Notre Dame physicists celebrate announcement of Nobel Prize for Higgs discovery

Author: Marissa Gebhard

Notre Dame high energy physicists (L to R) Mitch Wayne, Kevin Lannon, Colin Jessop, Randy Ruchti, Mike Hildreth and Nancy Marinelli (not pictured) worked with a number of international collaborators on the search for the Higgs boson Notre Dame high energy physicists (L to R) Mitch Wayne, Kevin Lannon, Colin Jessop, Randy Ruchti, Mike Hildreth and Nancy Marinelli (not pictured) worked with a number of international collaborators on the search for the Higgs boson

At 6:45 a.m. Tuesday (Oct. 8), the Royal Swedish Academy of Sciences awarded the Nobel Prize in physics to theorists Peter Higgs and Francois Englert to recognize their work developing the theory of what is now known as the Higgs field, which gives elementary particles mass. U.S. scientists played a significant role in advancing the theory and in discovering the particle that proves the existence of the Higgs field, the Higgs boson.

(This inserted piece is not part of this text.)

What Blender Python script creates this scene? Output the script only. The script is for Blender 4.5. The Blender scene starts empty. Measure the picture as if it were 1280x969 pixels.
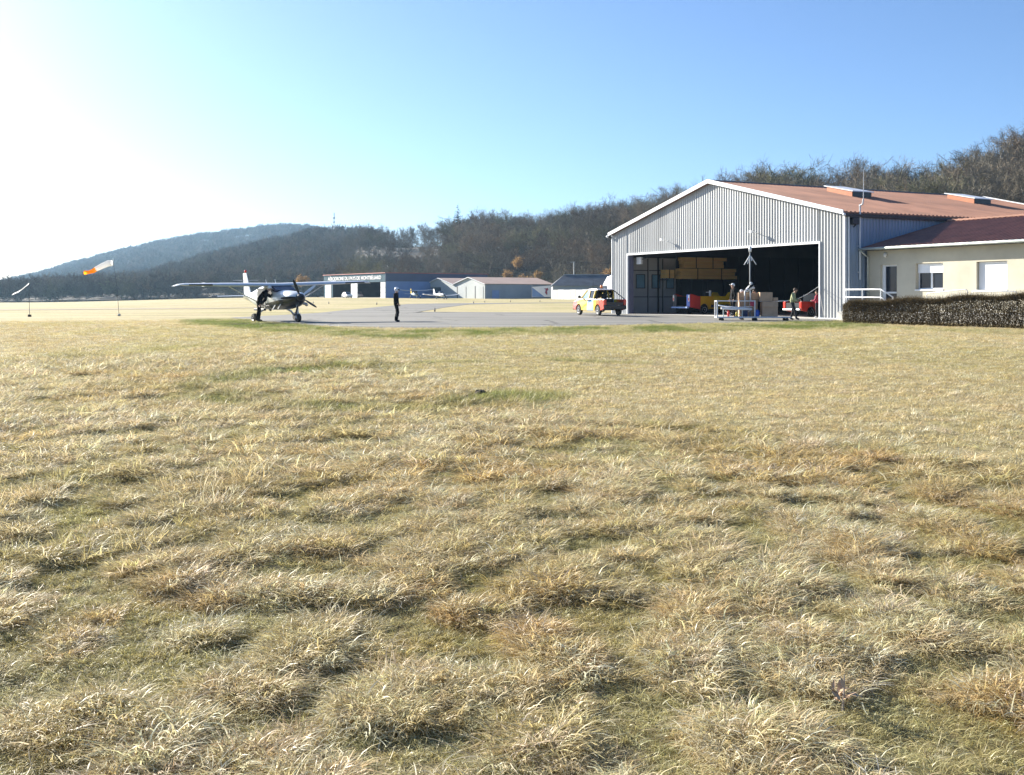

Colin Jessop, professor of physics at the University of Notre Dame, is the leader of the Notre Dame team that works on the Compact Muon Solenoid (CMS) collaboration at CERN. The team’s experiment is one of two Large Hadron Collider (LHC) experiments that shared the Higgs boson discovery. Last year, when the scientists unveiled new data, Jessop said, “All of a sudden I saw a peak that indicated the Higgs, and I fell off my chair, literally. I was walking around in a daze for a day because it was so stunning.”

Notre Dame high-energy physicists Alexey Drozdetskiy, Michael Hildreth, Kevin Lannon, Nancy Marinelli, Randy Ruchti and Mitchell Wayne are also part of the Notre Dame CMS team. “The Notre Dame group has significant leadership roles in a number of key areas on the CMS experiment,” Wayne said, “including building part of the detector, helping operate the detector while data was collected, developing software, analyzing data and working on upgrades to improve the detector’s performance.”

In the 1960s, Higgs and Englertalong with other theorists published papers introducing key concepts in the theory of the Higgs field. In 2012, scientists on the international ATLAS and CMS experiments, performed at the Large Hadron Collider at CERN laboratory in Europe, confirmed this theory when they announced the discovery of the Higgs boson.

The prediction and then discovery of the Higgs boson, almost 50 years apart, highlights the close connection between the work of experimental physicists, who labor to test and overturn the laws of physics in laboratories around the world, and theoretical physicists, who work to build mathematical frameworks for understanding nature from all that data. “Sometimes, like in the case of the Higgs boson, theory is years ahead of experiment. In other cases, theorists are shocked by experimental results and spend years trying to incorporate them into our models,” said Antonio Delgado, who, along with Ikaros Bigi, Christopher Kolda and Adam Martin, works on the theory of the Higgs boson at Notre Dame.

The Notre Dame experimental group is part of a larger collaboration of nearly 2,000 physicists from U.S. institutions that participate in the CMS and ATLAS experiments, making up about 23 percent of the ATLAS collaboration and 33 percent of CMS at the time of the Higgs discovery. By remotely accessing and analyzing data through high-capacity networks and grids, the U.S. scientists contribute their knowledge and expertise. According to Fermilab, “U.S. scientists provided a significant portion of the intellectual leadership on Higgs analysis teams for both experiments.”

The discovery of the Higgs boson at CERN was the culmination of decades of effort by experimental and theoretical physicists and engineers around the world, at the LHC as well as the Tevatron accelerator at Fermilab, and the Large Electron Positron accelerator, which once inhabited the tunnel where the LHC resides.